Adı şanı duyulmuş bir yayınevinden kitabın çıkmışsa ve aynı masayı sık sık paylaştığın eleştirmende bir göz kırpmışsa, bu kitabın üstüne yazılacak eleştirilerin, düzeltiyorum, tanıtım yazılarının haddi hesabı yoktur artık. O kitabın yazarının keyfine de diyecek yok. Kendini en tepeden görüp ölümsüzlüğe nokta koymanın düşlerini bile kurar bu talihli kitabın yazarı.

Diyeceğim o ki, sadece ülkedeki sayıları belli birkaç yayınevinin kitaplarına kalmamak lazım. Bir şekilde onların ülkeyi yöneten iktidarlardan hiçbir farkları yok, benzerliklerinin çok daha fazla olduğunu görürsünüz zaten dikkatlice baktığınızda. Kendi adıma söyleyeyim, bu yayınevlerin etiketiyle çıkan yazarların kitaplarını elime aldığımda okur antenlerimin frekansını sonuna kadar açmama rağmen (Burada çeviri edebiyatın bahsi olmadığını size hatırlatmak istiyorum) yine de sonuna kadar asla varamadığım kitaplara sıkça rastlarım, istisnalar kaideyi bozmaz burada da. Elbette editöryal anlamda bu yayınevlerinden çıkan kitaplar genellikle kusursuzdurlar. Ama bir kitabı iyi bir eser yapan şey sadece editöryal yanı mıdır? Ben çoğu defa bu tür yönlere takılmam bile, bunların hal olunmayacak şeyler olmadığını düşünüyorum. Ayrıca ben editör değil, okurum ve okuduğum kitabın neyi anlattığını da önemsiyorum.
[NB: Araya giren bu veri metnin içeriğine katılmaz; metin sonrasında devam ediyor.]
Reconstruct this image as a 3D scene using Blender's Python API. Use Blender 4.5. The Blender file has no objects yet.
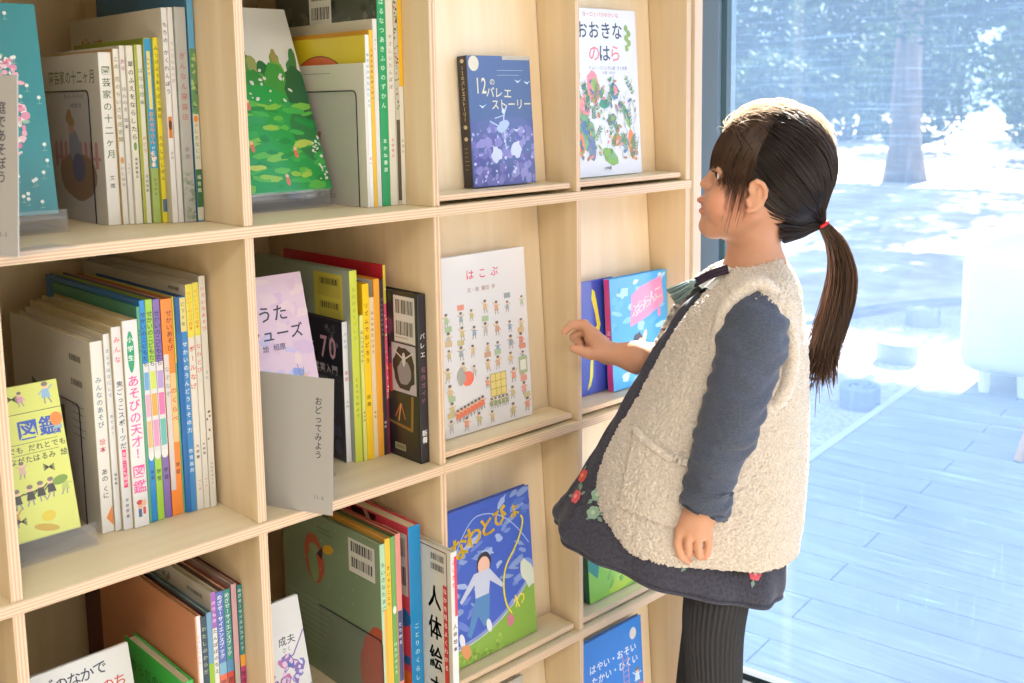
import bpy, math, random, numpy as np
from mathutils import Vector, Matrix, noise
random.seed(7); RNG = np.random.default_rng(7)
SC = bpy.context.scene
COL = SC.collection
PI = math.pi
# ---------------------------------------------------------------- colours and materials
def lin(h):
    if isinstance(h, (tuple, list)): return tuple(h)[:3]
    h = h.lstrip('#'); o = []
    for i in (0, 2, 4):
        c = int(h[i:i+2], 16) / 255
        o.append(c / 12.92 if c <= .04045 else ((c + .055) / 1.055) ** 2.4)
    return tuple(o)
def mat(name, colour='#ffffff', rough=.5, spec=.5, **kw):
    m = bpy.data.materials.new(name); m.use_nodes = True
    b = m.node_tree.nodes['Principled BSDF']
    b.inputs['Base Color'].default_value = (*lin(colour), 1)
    b.inputs['Roughness'].default_value = rough
    b.inputs['Specular IOR Level'].default_value = spec
    for k, v in kw.items(): b.inputs[k.replace('_', ' ')].default_value = v
    return m
def N(m, t, **kw):
    n = m.node_tree.nodes.new(t)
    for k, v in kw.items():
        if k in n.inputs: n.inputs[k].default_value = v
        else: setattr(n, k, v)
    return n
def LK(m, a, b): m.node_tree.links.new(a, b)
def bsdf(m): return m.node_tree.nodes['Principled BSDF']
def ramp(m, fac, stops):
    r = N(m, 'ShaderNodeValToRGB'); el = r.color_ramp.elements
    while len(el) < len(stops): el.new(.5)
    for e, (p, c) in zip(el, stops): e.position = p; e.color = (*lin(c), 1)
    LK(m, fac, r.inputs[0]); return r.outputs[0]
def coords(m, scale=(1, 1, 1), rot=(0, 0, 0)):
    t = N(m, 'ShaderNodeTexCoord'); mp = N(m, 'ShaderNodeMapping')
    mp.inputs['Scale'].default_value = scale; mp.inputs['Rotation'].default_value = rot
    LK(m, t.outputs['Object'], mp.inputs[0]); return mp.outputs[0]
def bump(m, fac, strength=.3, dist=.001):
    b = N(m, 'ShaderNodeBump'); b.inputs['Strength'].default_value = strength; b.inputs['Distance'].default_value = dist
    LK(m, fac, b.inputs['Height']); LK(m, b.outputs[0], bsdf(m).inputs['Normal'])
def wood(name, c0, c1, scale, rough=.45):
    m = mat(name, c0, rough, .35)
    n = N(m, 'ShaderNodeTexNoise'); n.inputs['Scale'].default_value = 1; n.inputs['Detail'].default_value = 5; n.inputs['Distortion'].default_value = .4
    LK(m, coords(m, scale), n.inputs['Vector'])
    LK(m, ramp(m, n.outputs[0], [(.3, c0), (.7, c1)]), bsdf(m).inputs['Base Color'])
    return m
def ply(name, axis):
    m = mat(name, '#d2a983', .55, .3)
    w = N(m, 'ShaderNodeTexWave', wave_type='BANDS', bands_direction=axis, wave_profile='SIN')
    w.inputs['Scale'].default_value = 88; w.inputs['Distortion'].default_value = .25; w.inputs['Detail'].default_value = 1
    LK(m, coords(m), w.inputs['Vector'])
    LK(m, ramp(m, w.outputs[1], [(.2, '#cdaa90'), (.55, '#d9bda0'), (.85, '#e0cbae')]), bsdf(m).inputs['Base Color'])
    return m
M = {}
M['birch_v'] = wood('birch veneer upright', '#d9c099', '#e5d0ae', (34, 34, 2.2))
M['birch_h'] = wood('birch veneer level', '#dccaa6', '#e6d8b8', (2.2, 34, 34))
M['birch_pale'] = wood('pale birch veneer', '#e7d1b0', '#efdfc6', (34, 34, 2.0))
M['edge_z'] = ply('plywood edge level', 'Z'); M['edge_x'] = ply('plywood edge upright', 'X')
def printed(name, rough, coat=0.):
    m = mat(name, '#ffffff', rough, .4); a = N(m, 'ShaderNodeVertexColor', layer_name='Col')
    LK(m, a.outputs[0], bsdf(m).inputs['Base Color'])
    if coat: bsdf(m).inputs['Coat Weight'].default_value = coat; bsdf(m).inputs['Coat Roughness'].default_value = .12
    return m
M['print'] = printed('printed paper', .45); M['gloss'] = printed('laminated printed paper', .35, .5)
m = mat('page edges', '#ded3b8', .8, .2); M['pages'] = m
w = N(m, 'ShaderNodeTexNoise'); w.inputs['Scale'].default_value = 1; LK(m, coords(m, (1500, 20, 20)), w.inputs['Vector'])
LK(m, ramp(m, w.outputs[0], [(.3, '#cdbf9f'), (.7, '#e6dcc4')]), bsdf(m).inputs['Base Color'])
def rim(m, lo, gain):
    w = N(m, 'ShaderNodeLayerWeight'); w.inputs[0].default_value = .5; p = N(m, 'ShaderNodeMath', operation='POWER'); p.inputs[1].default_value = 5; LK(m, w.outputs['Facing'], p.inputs[0])
    q = N(m, 'ShaderNodeMath', operation='MULTIPLY_ADD'); q.inputs[1].default_value = gain; q.inputs[2].default_value = lo; LK(m, p.outputs[0], q.inputs[0]); return q.outputs[0]
def clear(name, tint, frac, gl=.08, milk=0., milkcol='#ffffff'):
    m = bpy.data.materials.new(name); m.use_nodes = True; nt = m.node_tree; nt.nodes.remove(bsdf(m)); out = nt.nodes['Material Output']
    t = N(m, 'ShaderNodeBsdfTransparent'); t.inputs[0].default_value = (*lin(tint), 1)
    g = N(m, 'ShaderNodeBsdfGlossy'); g.inputs['Roughness'].default_value = .06
    d = N(m, 'ShaderNodeBsdfDiffuse'); d.inputs[0].default_value = (*lin(milkcol), 1)
    f = rim(m, .02, .12)
    m1 = N(m, 'ShaderNodeMixShader'); m2 = N(m, 'ShaderNodeMixShader'); m1.inputs[0].default_value = milk
    LK(m, t.outputs[0], m1.inputs[1]); LK(m, d.outputs[0], m1.inputs[2])
    LK(m, f, m2.inputs[0]); LK(m, m1.outputs[0], m2.inputs[1]); LK(m, g.outputs[0], m2.inputs[2])
    LK(m, m2.outputs[0], out.inputs[0]); return m
M['acrylic'] = clear('clear acrylic', '#fafbfd', .9, milk=.07, milkcol='#f2f4fb')
M['smoke'] = clear('grey tinted acrylic', '#fafafc', .9, milk=.03, milkcol='#e6e2ee')
M['dark_edge'] = mat('dark acrylic edge', '#2c2a33', .3)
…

Velhasıl iyi kitaplar da yazılıyor olabilir, yazılmaktadır da. Ama adı geçen nedenlerden ve muhtemelen başka nedenlerden de dolayı gün yüzene çıkmaları zorlaşıyor. Belki de bunun en büyük nedeni gerçekten de eleştirmen kıtlığı, belli başlı yayınevlerinin dışında çıkan kitaplara baktıklarına bile kuşkuluyum. İyi kitap olsaydı zaten bu yayınevlerinden çıkardı mantığının içine hapsolmuş gibiler.

Andre Gide’nin Dostoyevski adlı biyografi kitabından alıntılıyorum: “Bir gün Dostoyevski’ye sorarlar: Tanrı ve vicdan gibi konular yüz yıldır işleniyor, bu konular tüketildi ve siz hâlâ bunları yazıyorsunuz… Dostoyevski de şuna benzer bir yanıt vermiş: On yıl sonra her şey belli olacak.”

On yıl bize yetmez belki, ama her şeyi ayarlayacak zamandır, buna hiç kuşkunuz olmasın.